Print all the data, keeping every line exactly as it is.

_____

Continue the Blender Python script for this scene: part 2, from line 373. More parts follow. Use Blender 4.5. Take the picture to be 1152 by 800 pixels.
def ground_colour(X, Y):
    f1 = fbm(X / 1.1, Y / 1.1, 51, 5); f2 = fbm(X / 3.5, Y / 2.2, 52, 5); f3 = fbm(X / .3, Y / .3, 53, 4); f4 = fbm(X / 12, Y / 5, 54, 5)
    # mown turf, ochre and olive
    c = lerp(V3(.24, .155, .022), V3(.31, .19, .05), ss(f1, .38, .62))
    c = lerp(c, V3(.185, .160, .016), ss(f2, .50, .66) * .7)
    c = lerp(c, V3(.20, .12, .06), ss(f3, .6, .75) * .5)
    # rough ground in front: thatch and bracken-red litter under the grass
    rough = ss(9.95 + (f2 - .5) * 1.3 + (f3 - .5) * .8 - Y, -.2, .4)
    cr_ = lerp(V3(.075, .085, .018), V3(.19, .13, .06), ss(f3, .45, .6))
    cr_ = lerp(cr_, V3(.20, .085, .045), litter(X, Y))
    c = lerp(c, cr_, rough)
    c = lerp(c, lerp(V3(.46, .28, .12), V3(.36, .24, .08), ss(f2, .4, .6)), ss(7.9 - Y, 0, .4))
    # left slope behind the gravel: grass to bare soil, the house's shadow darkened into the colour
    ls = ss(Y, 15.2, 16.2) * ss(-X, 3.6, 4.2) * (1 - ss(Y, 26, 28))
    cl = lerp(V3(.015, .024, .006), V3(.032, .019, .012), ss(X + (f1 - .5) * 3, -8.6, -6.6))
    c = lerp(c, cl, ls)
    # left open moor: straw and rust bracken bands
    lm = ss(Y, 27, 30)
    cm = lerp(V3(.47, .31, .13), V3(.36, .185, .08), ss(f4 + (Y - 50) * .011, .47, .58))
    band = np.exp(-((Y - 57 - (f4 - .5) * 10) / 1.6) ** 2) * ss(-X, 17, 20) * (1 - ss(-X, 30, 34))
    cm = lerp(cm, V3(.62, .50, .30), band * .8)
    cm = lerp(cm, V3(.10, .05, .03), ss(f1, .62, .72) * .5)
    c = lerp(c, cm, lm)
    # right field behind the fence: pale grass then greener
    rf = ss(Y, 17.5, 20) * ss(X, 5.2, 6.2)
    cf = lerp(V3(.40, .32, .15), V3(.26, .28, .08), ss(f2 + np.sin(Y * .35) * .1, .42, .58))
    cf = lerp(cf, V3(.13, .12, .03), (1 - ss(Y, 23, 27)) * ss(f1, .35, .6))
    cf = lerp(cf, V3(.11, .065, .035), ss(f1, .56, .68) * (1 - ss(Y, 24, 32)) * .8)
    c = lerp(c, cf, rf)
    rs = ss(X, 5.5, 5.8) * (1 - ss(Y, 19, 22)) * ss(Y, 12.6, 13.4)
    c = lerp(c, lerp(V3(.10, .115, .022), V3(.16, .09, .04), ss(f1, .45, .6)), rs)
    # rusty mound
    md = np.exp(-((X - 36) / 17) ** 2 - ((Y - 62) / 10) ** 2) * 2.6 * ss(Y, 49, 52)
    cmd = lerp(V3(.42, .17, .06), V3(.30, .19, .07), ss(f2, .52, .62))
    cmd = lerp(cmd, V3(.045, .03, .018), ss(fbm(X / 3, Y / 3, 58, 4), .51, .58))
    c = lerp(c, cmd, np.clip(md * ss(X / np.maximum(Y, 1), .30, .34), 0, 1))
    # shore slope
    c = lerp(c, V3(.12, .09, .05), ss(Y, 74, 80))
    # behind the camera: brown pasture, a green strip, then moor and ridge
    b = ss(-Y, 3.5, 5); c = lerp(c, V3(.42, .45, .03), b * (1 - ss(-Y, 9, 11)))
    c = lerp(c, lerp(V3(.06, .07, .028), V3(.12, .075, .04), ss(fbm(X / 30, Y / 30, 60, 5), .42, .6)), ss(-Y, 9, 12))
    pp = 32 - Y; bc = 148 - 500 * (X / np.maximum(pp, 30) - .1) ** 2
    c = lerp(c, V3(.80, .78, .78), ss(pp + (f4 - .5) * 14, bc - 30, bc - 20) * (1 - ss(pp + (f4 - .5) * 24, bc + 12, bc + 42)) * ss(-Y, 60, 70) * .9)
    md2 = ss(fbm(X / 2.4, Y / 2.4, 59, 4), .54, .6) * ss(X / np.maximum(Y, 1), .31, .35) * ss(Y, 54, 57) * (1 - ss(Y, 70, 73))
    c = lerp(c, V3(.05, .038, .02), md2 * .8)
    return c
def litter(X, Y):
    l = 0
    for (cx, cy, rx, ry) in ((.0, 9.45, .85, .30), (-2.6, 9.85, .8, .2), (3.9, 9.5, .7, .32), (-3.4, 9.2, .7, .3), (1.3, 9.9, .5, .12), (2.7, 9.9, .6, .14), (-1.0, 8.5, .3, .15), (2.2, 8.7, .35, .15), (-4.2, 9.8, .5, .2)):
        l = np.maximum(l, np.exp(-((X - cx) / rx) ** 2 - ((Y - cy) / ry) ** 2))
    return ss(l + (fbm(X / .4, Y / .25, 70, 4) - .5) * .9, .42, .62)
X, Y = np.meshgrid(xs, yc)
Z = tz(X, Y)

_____

Solved problem
Continue the Blender Python script for this scene: part 2, from line 373. More parts follow. Use Blender 4.5. Take the picture to be 1152 by 800 pixels.
def ground_colour(X, Y):
    f1 = fbm(X / 1.1, Y / 1.1, 51, 5); f2 = fbm(X / 3.5, Y / 2.2, 52, 5); f3 = fbm(X / .3, Y / .3, 53, 4); f4 = fbm(X / 12, Y / 5, 54, 5)
    # mown turf, ochre and olive
    c = lerp(V3(.24, .155, .022), V3(.31, .19, .05), ss(f1, .38, .62))
    c = lerp(c, V3(.185, .160, .016), ss(f2, .50, .66) * .7)
    c = lerp(c, V3(.20, .12, .06), ss(f3, .6, .75) * .5)
    # rough ground in front: thatch and bracken-red litter under the grass
    rough = ss(9.95 + (f2 - .5) * 1.3 + (f3 - .5) * .8 - Y, -.2, .4)
    cr_ = lerp(V3(.075, .085, .018), V3(.19, .13, .06), ss(f3, .45, .6))
    cr_ = lerp(cr_, V3(.20, .085, .045), litter(X, Y))
    c = lerp(c, cr_, rough)
    c = lerp(c, lerp(V3(.46, .28, .12), V3(.36, .24, .08), ss(f2, .4, .6)), ss(7.9 - Y, 0, .4))
    # left slope behind the gravel: grass to bare soil, the house's shadow darkened into the colour
    ls = ss(Y, 15.2, 16.2) * ss(-X, 3.6, 4.2) * (1 - ss(Y, 26, 28))
    cl = lerp(V3(.015, .024, .006), V3(.032, .019, .012), ss(X + (f1 - .5) * 3, -8.6, -6.6))
    c = lerp(c, cl, ls)
    # left open moor: straw and rust bracken bands
    lm = ss(Y, 27, 30)
    cm = lerp(V3(.47, .31, .13), V3(.36, .185, .08), ss(f4 + (Y - 50) * .011, .47, .58))
    band = np.exp(-((Y - 57 - (f4 - .5) * 10) / 1.6) ** 2) * ss(-X, 17, 20) * (1 - ss(-X, 30, 34))
    cm = lerp(cm, V3(.62, .50, .30), band * .8)
    cm = lerp(cm, V3(.10, .05, .03), ss(f1, .62, .72) * .5)
    c = lerp(c, cm, lm)
    # right field behind the fence: pale grass then greener
    rf = ss(Y, 17.5, 20) * ss(X, 5.2, 6.2)
    cf = lerp(V3(.40, .32, .15), V3(.26, .28, .08), ss(f2 + np.sin(Y * .35) * .1, .42, .58))
    cf = lerp(cf, V3(.13, .12, .03), (1 - ss(Y, 23, 27)) * ss(f1, .35, .6))
    cf = lerp(cf, V3(.11, .065, .035), ss(f1, .56, .68) * (1 - ss(Y, 24, 32)) * .8)
    c = lerp(c, cf, rf)
    rs = ss(X, 5.5, 5.8) * (1 - ss(Y, 19, 22)) * ss(Y, 12.6, 13.4)
    c = lerp(c, lerp(V3(.10, .115, .022), V3(.16, .09, .04), ss(f1, .45, .6)), rs)
    # rusty mound
    md = np.exp(-((X - 36) / 17) ** 2 - ((Y - 62) / 10) ** 2) * 2.6 * ss(Y, 49, 52)
    cmd = lerp(V3(.42, .17, .06), V3(.30, .19, .07), ss(f2, .52, .62))
    cmd = lerp(cmd, V3(.045, .03, .018), ss(fbm(X / 3, Y / 3, 58, 4), .51, .58))
    c = lerp(c, cmd, np.clip(md * ss(X / np.maximum(Y, 1), .30, .34), 0, 1))
    # shore slope
    c = lerp(c, V3(.12, .09, .05), ss(Y, 74, 80))
    # behind the camera: brown pasture, a green strip, then moor and ridge
    b = ss(-Y, 3.5, 5); c = lerp(c, V3(.42, .45, .03), b * (1 - ss(-Y, 9, 11)))
    c = lerp(c, lerp(V3(.06, .07, .028), V3(.12, .075, .04), ss(fbm(X / 30, Y / 30, 60, 5), .42, .6)), ss(-Y, 9, 12))
    pp = 32 - Y; bc = 148 - 500 * (X / np.maximum(pp, 30) - .1) ** 2
    c = lerp(c, V3(.80, .78, .78), ss(pp + (f4 - .5) * 14, bc - 30, bc - 20) * (1 - ss(pp + (f4 - .5) * 24, bc + 12, bc + 42)) * ss(-Y, 60, 70) * .9)
    md2 = ss(fbm(X / 2.4, Y / 2.4, 59, 4), .54, .6) * ss(X / np.maximum(Y, 1), .31, .35) * ss(Y, 54, 57) * (1 - ss(Y, 70, 73))
    c = lerp(c, V3(.05, .038, .02), md2 * .8)
    return c
def litter(X, Y):
    l = 0
    for (cx, cy, rx, ry) in ((.0, 9.45, .85, .30), (-2.6, 9.85, .8, .2), (3.9, 9.5, .7, .32), (-3.4, 9.2, .7, .3), (1.3, 9.9, .5, .12), (2.7, 9.9, .6, .14), (-1.0, 8.5, .3, .15), (2.2, 8.7, .35, .15), (-4.2, 9.8, .5, .2)):
        l = np.maximum(l, np.exp(-((X - cx) / rx) ** 2 - ((Y - cy) / ry) ** 2))
    return ss(l + (fbm(X / .4, Y / .25, 70, 4) - .5) * .9, .42, .62)
X, Y = np.meshgrid(xs, yc)
Z = tz(X, Y)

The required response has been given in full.